Reproduce the opening lines of the records exactly, up to and including the line in which "CAM_H, FPX = 3.0, 900.0" occurs.
* * * * * * * * *
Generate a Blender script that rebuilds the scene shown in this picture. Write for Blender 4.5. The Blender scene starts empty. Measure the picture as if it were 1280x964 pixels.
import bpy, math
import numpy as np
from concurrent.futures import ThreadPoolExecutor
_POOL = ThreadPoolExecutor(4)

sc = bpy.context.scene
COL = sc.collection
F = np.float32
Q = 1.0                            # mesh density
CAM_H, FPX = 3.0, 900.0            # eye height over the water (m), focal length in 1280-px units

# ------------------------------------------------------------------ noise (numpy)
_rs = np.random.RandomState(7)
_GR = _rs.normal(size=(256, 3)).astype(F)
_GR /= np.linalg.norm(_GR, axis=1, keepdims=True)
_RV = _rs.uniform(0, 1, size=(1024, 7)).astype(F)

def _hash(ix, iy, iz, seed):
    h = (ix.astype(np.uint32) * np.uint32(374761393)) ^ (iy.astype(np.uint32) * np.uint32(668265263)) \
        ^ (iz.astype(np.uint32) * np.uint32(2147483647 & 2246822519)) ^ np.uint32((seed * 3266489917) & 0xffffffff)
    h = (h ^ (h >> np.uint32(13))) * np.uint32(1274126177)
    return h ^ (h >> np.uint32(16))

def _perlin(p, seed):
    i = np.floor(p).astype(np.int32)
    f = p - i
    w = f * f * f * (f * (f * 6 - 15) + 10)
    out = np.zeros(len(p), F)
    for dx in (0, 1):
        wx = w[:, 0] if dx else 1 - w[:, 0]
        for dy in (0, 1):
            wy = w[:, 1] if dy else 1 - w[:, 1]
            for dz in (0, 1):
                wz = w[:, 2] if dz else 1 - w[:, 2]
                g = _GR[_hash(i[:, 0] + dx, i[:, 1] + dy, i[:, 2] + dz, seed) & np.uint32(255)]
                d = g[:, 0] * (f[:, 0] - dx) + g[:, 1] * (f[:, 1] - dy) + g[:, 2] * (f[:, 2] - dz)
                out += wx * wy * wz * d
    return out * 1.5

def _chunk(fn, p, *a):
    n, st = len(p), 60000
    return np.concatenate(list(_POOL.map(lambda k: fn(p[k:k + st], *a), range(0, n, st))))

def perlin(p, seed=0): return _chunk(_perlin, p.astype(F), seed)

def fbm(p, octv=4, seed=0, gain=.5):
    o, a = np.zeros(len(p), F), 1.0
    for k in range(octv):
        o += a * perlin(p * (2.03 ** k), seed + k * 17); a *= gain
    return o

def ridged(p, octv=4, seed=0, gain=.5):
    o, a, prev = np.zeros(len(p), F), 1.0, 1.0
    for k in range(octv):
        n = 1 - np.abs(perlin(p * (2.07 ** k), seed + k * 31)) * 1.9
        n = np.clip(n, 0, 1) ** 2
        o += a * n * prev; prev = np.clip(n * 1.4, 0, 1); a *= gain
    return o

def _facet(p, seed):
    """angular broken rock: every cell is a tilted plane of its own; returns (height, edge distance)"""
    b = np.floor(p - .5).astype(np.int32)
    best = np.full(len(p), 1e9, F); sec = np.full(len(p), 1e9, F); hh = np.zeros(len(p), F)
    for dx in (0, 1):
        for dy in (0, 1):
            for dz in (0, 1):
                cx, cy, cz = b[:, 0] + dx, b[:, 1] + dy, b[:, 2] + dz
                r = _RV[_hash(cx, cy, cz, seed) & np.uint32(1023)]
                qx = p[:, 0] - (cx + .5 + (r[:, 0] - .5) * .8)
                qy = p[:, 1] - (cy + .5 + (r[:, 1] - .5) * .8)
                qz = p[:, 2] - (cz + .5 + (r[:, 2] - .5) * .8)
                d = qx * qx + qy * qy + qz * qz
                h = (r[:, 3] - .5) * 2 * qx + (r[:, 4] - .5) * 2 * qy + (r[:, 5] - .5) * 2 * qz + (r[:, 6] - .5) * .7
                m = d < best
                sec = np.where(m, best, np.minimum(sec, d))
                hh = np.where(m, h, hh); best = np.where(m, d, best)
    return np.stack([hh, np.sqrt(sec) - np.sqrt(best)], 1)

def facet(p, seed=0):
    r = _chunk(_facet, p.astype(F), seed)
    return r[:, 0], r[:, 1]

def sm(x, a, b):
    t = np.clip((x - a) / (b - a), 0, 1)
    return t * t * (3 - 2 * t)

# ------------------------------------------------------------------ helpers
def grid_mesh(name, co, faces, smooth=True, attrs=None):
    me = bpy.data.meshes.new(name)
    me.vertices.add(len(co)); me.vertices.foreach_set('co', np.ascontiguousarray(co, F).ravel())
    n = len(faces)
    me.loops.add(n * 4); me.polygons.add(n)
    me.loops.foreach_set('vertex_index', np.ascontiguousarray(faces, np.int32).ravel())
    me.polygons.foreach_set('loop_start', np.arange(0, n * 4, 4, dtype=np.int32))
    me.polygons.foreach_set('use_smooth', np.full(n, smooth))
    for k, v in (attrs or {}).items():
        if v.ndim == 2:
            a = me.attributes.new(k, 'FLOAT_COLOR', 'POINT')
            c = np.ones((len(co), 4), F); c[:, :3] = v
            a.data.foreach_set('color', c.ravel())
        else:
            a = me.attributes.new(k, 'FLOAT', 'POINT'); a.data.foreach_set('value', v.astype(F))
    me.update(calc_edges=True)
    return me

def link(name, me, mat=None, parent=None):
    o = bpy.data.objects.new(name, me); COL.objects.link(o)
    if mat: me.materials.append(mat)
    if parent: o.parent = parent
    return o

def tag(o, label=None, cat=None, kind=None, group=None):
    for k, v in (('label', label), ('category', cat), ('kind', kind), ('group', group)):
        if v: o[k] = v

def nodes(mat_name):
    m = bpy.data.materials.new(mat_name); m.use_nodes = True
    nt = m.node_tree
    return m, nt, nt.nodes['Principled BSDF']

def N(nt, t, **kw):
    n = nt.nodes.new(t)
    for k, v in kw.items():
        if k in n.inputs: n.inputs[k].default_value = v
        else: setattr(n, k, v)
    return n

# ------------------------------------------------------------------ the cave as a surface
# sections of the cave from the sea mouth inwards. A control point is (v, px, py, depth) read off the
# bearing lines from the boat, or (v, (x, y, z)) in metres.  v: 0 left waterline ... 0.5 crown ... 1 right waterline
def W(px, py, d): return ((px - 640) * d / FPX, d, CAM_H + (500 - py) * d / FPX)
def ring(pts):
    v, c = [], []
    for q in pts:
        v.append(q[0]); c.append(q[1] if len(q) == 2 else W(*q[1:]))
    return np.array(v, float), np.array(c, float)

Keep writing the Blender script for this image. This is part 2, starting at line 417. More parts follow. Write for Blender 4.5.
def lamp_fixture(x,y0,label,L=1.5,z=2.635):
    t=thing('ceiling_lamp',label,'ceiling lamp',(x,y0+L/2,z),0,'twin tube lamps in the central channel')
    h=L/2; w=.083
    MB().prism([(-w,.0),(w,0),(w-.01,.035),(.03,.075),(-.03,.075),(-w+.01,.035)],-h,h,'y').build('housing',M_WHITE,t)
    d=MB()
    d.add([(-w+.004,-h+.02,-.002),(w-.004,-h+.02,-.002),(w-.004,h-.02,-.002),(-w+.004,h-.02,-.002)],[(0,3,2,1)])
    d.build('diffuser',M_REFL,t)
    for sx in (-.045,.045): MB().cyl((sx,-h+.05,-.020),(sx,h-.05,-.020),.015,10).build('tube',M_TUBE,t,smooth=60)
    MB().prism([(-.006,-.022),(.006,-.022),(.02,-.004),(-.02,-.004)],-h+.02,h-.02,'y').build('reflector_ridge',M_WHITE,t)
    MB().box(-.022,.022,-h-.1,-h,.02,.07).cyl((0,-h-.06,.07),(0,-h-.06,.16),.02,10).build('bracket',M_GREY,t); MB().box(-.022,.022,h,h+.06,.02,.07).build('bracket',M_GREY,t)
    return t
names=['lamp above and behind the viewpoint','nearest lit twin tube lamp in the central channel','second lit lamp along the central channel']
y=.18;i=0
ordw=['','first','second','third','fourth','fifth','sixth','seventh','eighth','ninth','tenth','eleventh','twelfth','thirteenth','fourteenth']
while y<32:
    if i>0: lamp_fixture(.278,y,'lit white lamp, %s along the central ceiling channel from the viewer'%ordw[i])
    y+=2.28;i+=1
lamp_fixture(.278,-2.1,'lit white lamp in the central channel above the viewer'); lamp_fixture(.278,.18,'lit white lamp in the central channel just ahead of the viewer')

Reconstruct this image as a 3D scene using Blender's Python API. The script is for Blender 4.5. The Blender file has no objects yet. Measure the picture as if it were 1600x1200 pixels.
* * * * * * * * *
• _Answer to the problem_:
Generate a Blender script that rebuilds the scene shown in this picture. Write for Blender 4.5. The Blender scene starts empty. Measure the picture as if it were 1280x964 pixels.
import bpy, math
import numpy as np
from concurrent.futures import ThreadPoolExecutor
_POOL = ThreadPoolExecutor(4)

sc = bpy.context.scene
COL = sc.collection
F = np.float32
Q = 1.0                            # mesh density
CAM_H, FPX = 3.0, 900.0            # eye height over the water (m), focal length in 1280-px units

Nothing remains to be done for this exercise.